Two Quick Chef Gotchas

Configuration management is a hot topic these days. Chef is one of the more popular choices, and does a fairly good job helping you maintain consistent configuration across your environment. That said it isn’t fool proof. I’ve outlined two common scenarios in which you might introduce a configuration issue.

Removing a File, Package, User, or and Chef Managed Resource

There are a few cases when using Chef where you will end up with an unintentionally installed package, user, file, or other resource. Typically this will happen when modifying a recipe to remove a resource. Lets say you have a recipe that installs three packages:

package "a" do
  action :install
end

package "b" do
  action :install
end

package “c” do
  action :install
end

You may want to remove “package b”, so you might remove it from the recipe:

package "a" do
  action :install
end

package "c" do
  action :install
end

This however will leave you with “package b” installed, and unmanaged across all the nodes running this recipe. Chef is no longer responsible for “package b”, and won’t take any action once its been removed from the recipe. In cloud instances, new instances and old instances will now have mismatched configurations, and you may see issues with dependencies across instances.

The proper way to remove a previously chef managed packages is to do the following:

package "a" do
  action :install
end

package "b" do
  action :remove
end

package "c" do
  action :install
end

If you want to remove the “package b” code from your recipe, wait until you have confirmed all nodes have removed the desired package, and then delete the lines from you recipe.

IMPORTANT:

If you are using chef to manage users, make sure chef removes your users for you, otherwise they will continue to have access. The same goes for any chef managed resource(cron jobs, files, etc…), once chef is in control, let chef remove/uninstall the resource.
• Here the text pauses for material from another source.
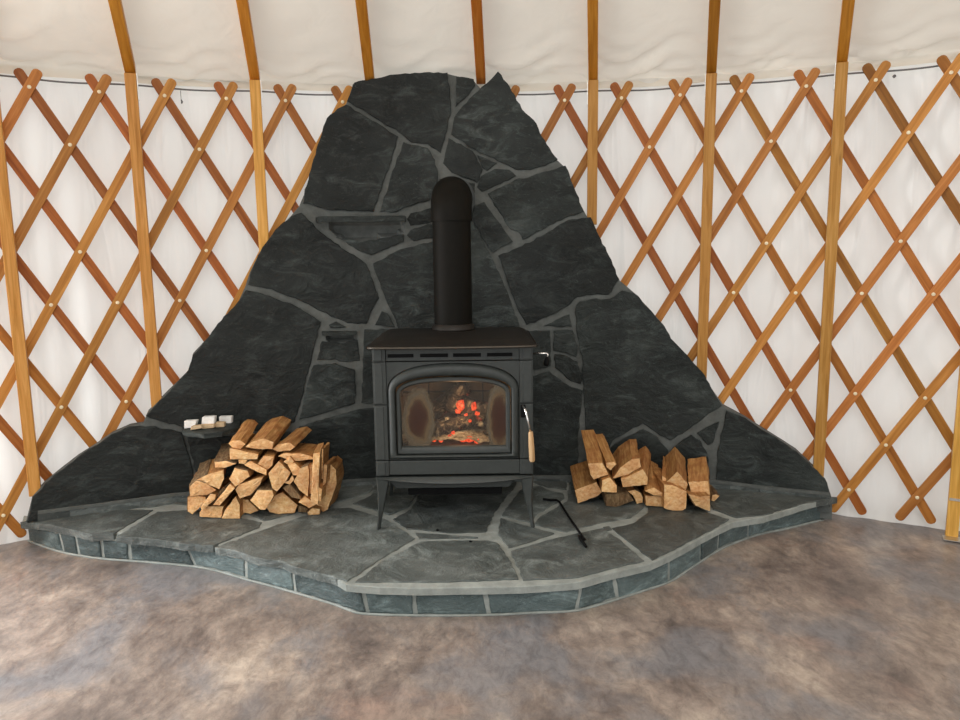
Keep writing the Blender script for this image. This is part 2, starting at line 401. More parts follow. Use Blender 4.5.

Resources Definitions in Loops

I see people use loops to create resources in recipes. Most of the time these are being done for file creation, or execution of an external process. I came across something a few weeks back that was strange:

servers = %w{ "server-a", "server-b"}
servers.each { |server|
 execute "server-command-add" do
   not_if "/usr/bin/add-server-to-something exists #{server}"
   command "/usr/bin/add-server-to-something add #{server}"
  end
}

Chef will do something fairly unexpected here; the second command will not execute because a not_if condition is met on the second resource always. This is because the execute resource for “server-b” has two not_if conditions, (“/usr/bin/add-server-to-something exists server-a”, “/usr/bin/add-server-to-something exists server-b”). Chef copies attributes from the first execute resource defined, and concatenates the additional not_if conditional into and array. Because not_if and only_if are defined as arrays, ruby copies an array reference from the first resource to the second resource.

It is unclear whether this is intentional, but you should be aware of this issue when writing chef recipes. The best way to execute this pattern is to give each resource a unique name, like so:

servers = %w{ "server-a", "server-b"}

servers.each { |server|
  execute "server-command-add-#{server}" do
    not_if "/usr/bin/add-server-to-something exists #{server}"
    command "/usr/bin/add-server-to-something add #{server}"
  end
}

Conclusion

These are just two examples, and I’m sure there are plenty others. When using automation tools remember to check to see if it achieved the results you expected; never blindly trust the tool.